Abbildung 1 zeigt für den Zeitraum von 2000 bis 2013 die Auswirkung der Gesamtheit der Änderungen auf die Höhe des Bruttoinlandsprodukts der ostdeutschen Flächenländer. Es wurde mit knapp 3% über die Jahre angehoben. Zwischen den Ländern reicht die Bandbreite von Sachsen-Anhalt mit reichlich 1% über Mecklenburg-Vorpommern mit reichlich 2% bis Brandenburg, Sachsen und Thüringen mit reichlich 3%. Zum Vergleich: Berlin kommt auf gut 4%. Da das Bruttoinlandsprodukt im Westen prozentual in etwa gleichem Maße größer wurde wie im Osten, hat sich der Abstand des Ostens in der Pro-Kopf-Produktion nur marginal verändert. Er liegt nach wie vor bei rund einem Drittel. Eine Aufgliederung, in welchem Maße sich die einzelnen Elemente der Revision auf die Gesamtkorrektur auswirken, wurde jedoch auf Länderebene bislang nicht veröffentlicht, so auch nicht zum Einfluss der Konzeptänderung bezüglich FuE. Er kann jedoch näherungsweise auf indirektem Wege aus den Daten herausgefiltert werden, indem die einschlägigen früheren mit den neuen Werten verglichen werden. Deshalb wird hier zunächst die methodische Umsetzung der Konzeptänderung kurz erläutert; darauf aufbauend werden dann die wahrscheinlichen Auswirkungen der Behandlung von FuE als Vermögensgut auf die Neuberechnung des Bruttoinlandsprodukts der Länder umrissen.
FuE als Investition in ein Vermögensgut heißt: mehr Wertschöpfung!
Hinter dem geistigen Eigentum an Forschungs- und Entwicklungs-leistungen verbirgt sich ein Vorrat an Wissen, der über einen längeren Zeitraum akkumuliert worden ist und wiederholt im jährlichen Produktionsprozess eingesetzt werden kann. Diese Erweiterung des Produktivvermögens impliziert eine Anhebung von Produktion und Wertschöpfung, da nur etwas im Wirtschaftskreislauf eingesetzt werden kann, das auch produziert bzw. erworben worden ist. Bislang sind FuE-Leistungen nur insoweit wertschöpfend in die Berechnung der laufenden Transaktionen eingeflossen, wie sie von Markt-produzenten mit dem Schwerpunkt FuE oder von Nichtmarkt-produzenten aus dem Bereich der öffentlichen Forschung erbracht wurden. Für die am Markt verkauften FuE-Leistungen wurde ein Preis erzielt, und der entsprechende Umsatz bildete die Grundlage für die Berechnung des Produktionswerts, von dem die Wertschöpfung abgeleitet werden konnte. Im Falle von Nichtmarktproduzenten, wie z. B. außeruniversitären Forschungsinstituten, Universitäten und Hochschulen, für deren FuE kein Marktpreis existiert, wurde der Produktionswert anhand der laufenden Kosten berechnet. Diese enthielten neben den Ausgaben für Vorleistungen und Personal die Abschreibungen auf den eingesetzten Kapitalstock, nicht aber auf das akkumulierte geistige Anlagevermögen in Gestalt von FuE.
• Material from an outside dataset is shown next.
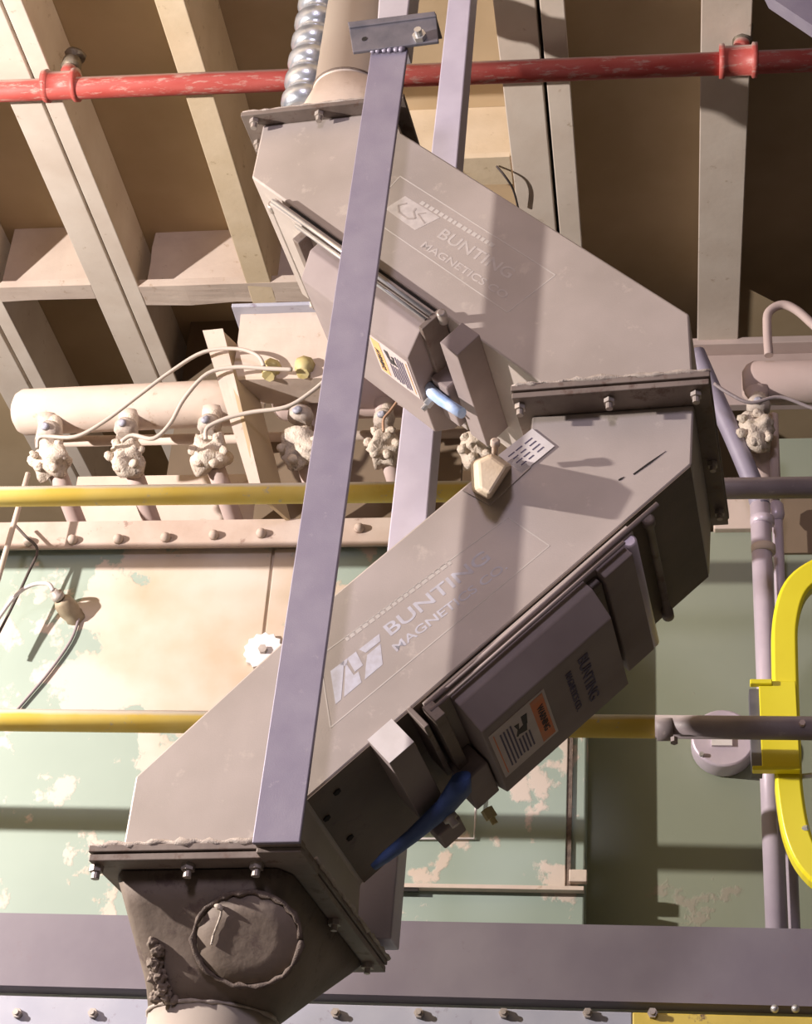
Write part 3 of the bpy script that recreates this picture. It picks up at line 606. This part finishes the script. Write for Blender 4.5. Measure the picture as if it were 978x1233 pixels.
# ----- frames of the two sloping undersides: (u along slope, v depth, n outward)
def uframe(pa, pb, flip):
    A = H(*pa); B = H(*pb); u = (B - A).normalized(); n = Vector((u.z, 0, -u.x)) * flip
    M = Matrix((( u.x, 0, n.x, A.x), (u.y, 1, n.y, A.y), (u.z, 0, n.z, A.z), (0, 0, 0, 1))); return M
LO = uframe((833, 559), (365, 966), -1); UP = uframe((303, 213), (530, 375), 1)
def fbox(F, u0, u1, v0, v1, n0, n1, name, m, parent, bevel=.0015):
    b = BM(); add_box(b, (u0, v0, n0), (u1, v1, n1), F); return link(name, b, m, parent, local=True, bevel=bevel)
def pip(F, u, v, n): return F @ Vector((u, v, n))
def door(F, nm, u0, u1, low):
    base = fbox(F, .172 if low else .10, .655 if low else .60, -.012, .385, .012, .030, nm, STEEL, hm)
    base['label'] = 'lower magnet door with housing cover' if low else 'upper magnet door with housing cover'
    fbox(F, .18 if low else .13, .64 if low else .59, .004, .37, .0, .012, 'gasket', BLACK, base)
    ue = .655 if low else .60
    b = BM(); tube(b, [pip(F, .105, -.016, .0235), pip(F, ue, -.016, .0235)], .005, 8); tube(b, [pip(F, .20, -.018, .038), pip(F, ue, -.018, .038)], .004, 8); link('rolled_edge', b, ZINC if not low else COVER, base, local=True)
    # cover: base box then chamfered tray
    b = BM(); n0, n1, n2 = .030, .058, .104; v0, v1 = -.004, .345
    a = [pip(F, *c) for c in ((u0, v0, n0), (u1, v0, n0), (u1, v1, n0), (u0, v1, n0))]
    m_ = [pip(F, *c) for c in ((u0, v0, n1), (u1, v0, n1), (u1, v1, n1), (u0, v1, n1))]
    c_ = [pip(F, *c) for c in ((u0 + .004, v0 + .045, n2), (u1 - .002, v0 + .045, n2), (u1 - .002, v1 - .04, n2), (u0 + .004, v1 - .04, n2))]
    va, vm, vc = [[b.verts.new(p) for p in L_] for L_ in (a, m_, c_)]
    b.faces.new(va); b.faces.new(vc)
    for X, Y in ((va, vm), (vm, vc)):
        for i in range(4): b.faces.new([X[i], X[(i + 1) % 4], Y[(i + 1) % 4], Y[i]])
    link('cover', b, COVER, base, local=True, bevel=.003)
    return base
dl = door(LO, 'magnet_door', .298, .612, True)
du = door(UP, 'magnet_door', .262, .600, False)
# lower door furniture
b = BM(); lathe(b, pip(LO, .188, -.006, .036), LO.to_3x3() @ Vector((0, 1, 0)), [(0, .010), (.003, .0135), (.39, .0135), (.40, .008)], 20); link('hinge_pin', b, PURPLE, dl, local=True)
fbox(LO, .200, .268, -.002, .37, .030, .058, 'hinge_block', COVER, dl, .003)
fbox(LO, .272, .292, .02, .34, .030, .050, 'spacer', FLANGE, dl)
b = BM(); lathe(b, pip(LO, .125, .020, .014), LO.to_3x3() @ Vector((0, 1, 0)), [(0, .008), (.003, .012), (.02, .012), (.022, .008), (.35, .008), (.352, .012), (.375, .012), (.38, .006)], 16); link('tie_rod', b, FLANGE, dl, local=True)
fbox(LO, .640, .662, -.02, .30, .022, .060, 'end_bracket', FLANGE, dl)
fbox(LO, .672, .682, -.008, .20, .0, .050, 'end_bracket', FLANGE, dl)
hb = fbox(LO, .712, .768, -.018, .24, .0, .062, 'support_block', COVER, dl, .002); 
b = BM(); add_box(b, (.7125, -.0195, .0005), (.7675, -.018, .0615), LO); link('lit_end_face', b, WHITE, hb, local=True)  # white face paints the light falling on the block's front end
fbox(LO, .615, .672, .19, .32, .03, .085, 'latch_block', COVER, dl, .004)
b = BM(); hexbolt(b, pip(LO, .655, .34, .085), LO.to_3x3() @ Vector((.2, .3, 1)), .012, .02, .012); link('latch_bolt', b, BRASS, dl, local=True)
# blue lever
def lever(F, pts, wds, m, name, parent, label):
    b = BM(); rings = []
    for i, (u, v, n) in enumerate(pts):
        wd, th = wds[i]; c = Vector((u, v, n)); rr = []
        t = (Vector(pts[min(i + 1, len(pts) - 1)]) - Vector(pts[max(i - 1, 0)])).normalized(); s = Vector((0, 0, 1)).cross(t).normalized(); k = t.cross(s)
        for j in range(12): rr.append(b.verts.new(F @ (c + s * wd * math.cos(j * math.tau / 12) + k * th * math.sin(j * math.tau / 12))))
        rings.append(rr)
    for i in range(len(rings) - 1):
        for j in range(12): b.faces.new([rings[i][j], rings[i][(j + 1) % 12], rings[i + 1][(j + 1) % 12], rings[i + 1][j]]).smooth = True
    b.faces.new(rings[0]); b.faces.new(rings[-1]); o = link(name, b, m, parent, local=True); o['label'] = label; return o
lv = lever(LO, [(.672, .16, .085), (.690, .19, .088), (.725, .205, .088), (.80, .222, .080), (.86, .236, .070), (.888, .242, .066)], [(.022, .012), (.036, .017), (.030, .015), (.019, .012), (.014, .010), (.010, .006)], BLUE, 'lever', dl, 'dark blue plastic lever grip')
b = BM(); lathe(b, pip(LO, .728, .225, .095), LO.to_3x3() @ Vector((.1, .2, 1)), [(0, .014), (.01, .014), (.012, .008), (.024, .008)], 14); link('pivot_nut', b, BOLT, lv, local=True)
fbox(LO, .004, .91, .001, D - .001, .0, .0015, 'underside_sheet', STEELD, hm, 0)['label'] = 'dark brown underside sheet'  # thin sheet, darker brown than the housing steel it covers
fbox(LO, .712, .765, .245, .31, .060, .105, 'pivot_block', COVER, dl, .004)
for u, v in ((.90, .10), (.885, .22), (.86, .05)):
    b = BM(); hexbolt(b, pip(LO, u, v, 0), LO.to_3x3() @ Vector((0, 0, 1)), .008, .004); tag(link('hole_plug', b, BLACK, hm, local=True), 'dark screw hole')
# label on the lower door
def fl_quad(F, u0, u1, v0, v1, n, m, name, parent, t=.0008):
    b = BM(); add_box(b, (u0, v0, n - .0004), (u1, v1, n + t), F); return link(name, b, m, parent, local=True)
def warn_label(F, u0, u1, v0, v1, parent, om, rev=False):
    n = .1045
    l = fl_quad(F, u0, u1, v0, v1, n, LABEL, 'warning_label', parent); l['label'] = 'worn warning label with an orange band'
    w_ = (u1 - u0)
    fl_quad(F, u0 + .006, u0 + w_ * .27, v0 + .008, v1 - .008, n + .0006, om, 'orange_band', l)
    R = F.to_3x3()
    text_obj('lettering', 'WARNING', INK, l, F @ Vector((u0 + w_ * .20, v0 + .04, n + .0018)), R @ Vector((0, 1, 0)), R @ Vector((-1, 0, 0)), (v1 - v0) * .55, .014, .0004)
    b = BM()   # pictogram: bent arm and spark
    for cell in (((.36, .16), (.46, .14), (.47, .30), (.40, .34)), ((.40, .30), (.58, .34), (.57, .42), (.44, .46)), ((.52, .22), (.60, .20), (.56, .36)), ((.56, .30), (.62, .42), (.60, .44), (.53, .38))):
        A = [F @ Vector((u0 + w_ * a, v0 + (v1 - v0) * c, n + .0008)) for a, c in cell]; B = [F @ Vector((u0 + w_ * a, v0 + (v1 - v0) * c, n + .0018)) for a, c in cell]; hexa(b, A, B)
    link('pictogram', b, INK, l, local=True)
    b = BM()
    for k in range(8):
        a = .40 + k * .06; s0 = .50 if a < .62 else .14
        add_box(b, (u0 + w_ * a, v0 + (v1 - v0) * s0, n + .0006), (u0 + w_ * (a + .026), v0 + (v1 - v0) * random.uniform(.82, .93), n + .0016), F)
    link('small_print', b, INKB, l, local=True)
    fl_quad(F, u0 + w_ * .925, u0 + w_ * .94, v0 + .012, v1 - .012, n + .0008, om, 'orange_rule', l)
warn_label(LO, .472, .602, .070, .248, dl, ORANGE)
R_ = LO.to_3x3()
text_obj('lettering', 'BUNTING', INKB, dl, LO @ Vector((.392, .078, .1052)), R_ @ Vector((0, 1, 0)), R_ @ Vector((-1, 0, 0)), .17, .024, .0005)
text_obj('lettering', 'MAGNETICS CO.', INKB, dl, LO @ Vector((.424, .090, .1052)), R_ @ Vector((0, 1, 0)), R_ @ Vector((-1, 0, 0)), .15, .014, .0005)
# upper door furniture
wl = warn_label
wl(UP, .470, .590, .060, .190, du, AMBER)
fbox(UP, .600, .612, -.018, .30, .004, .060, 'end_bracket', FLANGE, du)
b = BM(); tube(b, [pip(UP, .52, .012, .050), pip(UP, .56, .02, .060)], .010, 8, 0, .3); link('weld_blob', b, SEALD, du, local=True)
sb = fbox(UP, .665, .715, -.022, .30, .0, .062, 'support_block', COVER, du, .002)
fbox(UP, .606, .655, .13, .27, .02, .075, 'latch_block', COVER, du, .004)
b = BM(); lathe(b, pip(UP, .095, .0, .022), UP.to_3x3() @ Vector((0, 1, 0)), [(0, .009), (.003, .012), (.02, .012), (.022, .008), (.36, .008)], 16); link('tie_rod', b, BOLT, du, local=True)
b = BM(); lathe(b, pip(UP, .62, -.03, .012), UP.to_3x3() @ Vector((0, 1, 0)), [(0, .006), (.002, .010), (.03, .010)], 12); link('hinge_pin', b, BOLT, du, local=True)
fbox(UP, .205, .225, .0, .10, .03, .06, 'stop_tab', FLANGE, du)
lv = lever(UP, [(.585, .165, .075), (.61, .168, .085), (.64, .165, .088), (.675, .155, .090), (.71, .148, .090)], [(.014, .010), (.020, .013), (.016, .012), (.013, .011), (.013, .011)], BLUEL, 'lever', du, 'pale blue plastic lever grip')
b = BM(); hexbolt(b, pip(UP, .612, .185, .095), UP.to_3x3() @ Vector((0, .2, 1)), .010, .014, .012); link('pivot_nut', b, ZINC, lv, local=True)
# =================================================================== INLET AND OUTLET
zi = _zt + .0125
inl = thing('inlet_pipe', 'pale cream round inlet pipe and collar rising from the top flange behind the front strut', 'pipe', HM @ Vector((.09, .2, zi)), -yaw)
cxi, cyi = H(424, 60, .2).x, .2
b = BM(); K = 48; sq = []; ci = []
x0, x1, y0, y1 = H(352, 120, .05).x, .225, .02, .36
for k in range(K):
    an = (k + .5) * math.tau / K; c, s = math.cos(an), math.sin(an); m_ = max(abs(c), abs(s))
    sq.append(Vector(((x0 + x1) / 2 + (x1 - x0) / 2 * c / m_, (y0 + y1) / 2 + (y1 - y0) / 2 * s / m_, zi)))
cx_, cy_ = .075, .17; RI = .083; zc = H(412, 84, cy_ - RI).z
ci = [Vector((cx_ + RI * math.cos((k + .5) * math.tau / K), cy_ + RI * math.sin((k + .5) * math.tau / K), zc)) for k in range(K)]
def loft(b, loops):
    V = [[b.verts.new(p) for p in L_] for L_ in loops]; n = len(V[0])
    for i in range(len(V) - 1):
        for k in range(n): b.faces.new([V[i][k], V[i][(k + 1) % n], V[i + 1][(k + 1) % n], V[i + 1][k]]).smooth = True
    b.faces.new(V[0]); b.faces.new(V[-1])
loft(b, [sq, [s.lerp(c, .5) for s, c in zip(sq, ci)], ci]); b.transform(HM); link('square_to_round', b, CREAM, inl)
b = BM(); lathe(b, (cx_, cy_, zc - .005), (0.03, 0, 1), [(0, RI + .001), (.006, RI + .003), (.012, RI + .001), (.012, RI), (.9, RI)], 48); b.transform(HM); link('pipe', b, SPOUT, inl)
b = BM(); lathe(b, (cx_, cy_, zc), (0.03, 0, 1), [(-.001, RI + .001), (.002, RI + .005), (.006, RI + .004)], 48); b.transform(HM); tag(link('seam_ring', b, SEALD, inl), 'dark seam ring')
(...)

Keine Beachtung im bisherigen Rechnungsschema fand die Tatsache, dass ein nicht unerheblicher Teil von FuE in der Wirtschaft als Nebenproduktion der Unternehmen für die eigene Verwendung erbracht wird. Zwar gingen die Ausgaben für Vorleistungen und Personal in die Kostenrechnung ein, das Produkt dieser Aktivitäten fand jedoch in diesem Fall keine ökonomische Bewertung. Der Produktionswert der Aktivitäten dieser Unternehmen wurde ohne diese Größe und damit zu niedrig ausgewiesen. Im ESVG 2010 wird diese FuE-Leistung jetzt wie eine selbsterstellte Anlage behandelt, deren Produktionswert „über die Addition der Kosten, ergänzt um einen Zuschlag für den Betriebsüberschuss“ ermittelt wird. Da die Anhebung direkt auch Komponenten der Wertschöpfung betrifft, erhöht sich nicht nur der Produktionswert selbst, sondern ebenso die Wertschöpfung. Auch die FuE-Leistung von Nichtmarktproduzenten erfährt eine Aufwertung, da die laufenden Kosten um die Abschreibungen auf den Bestand an geistigem Eigentum erhöht werden.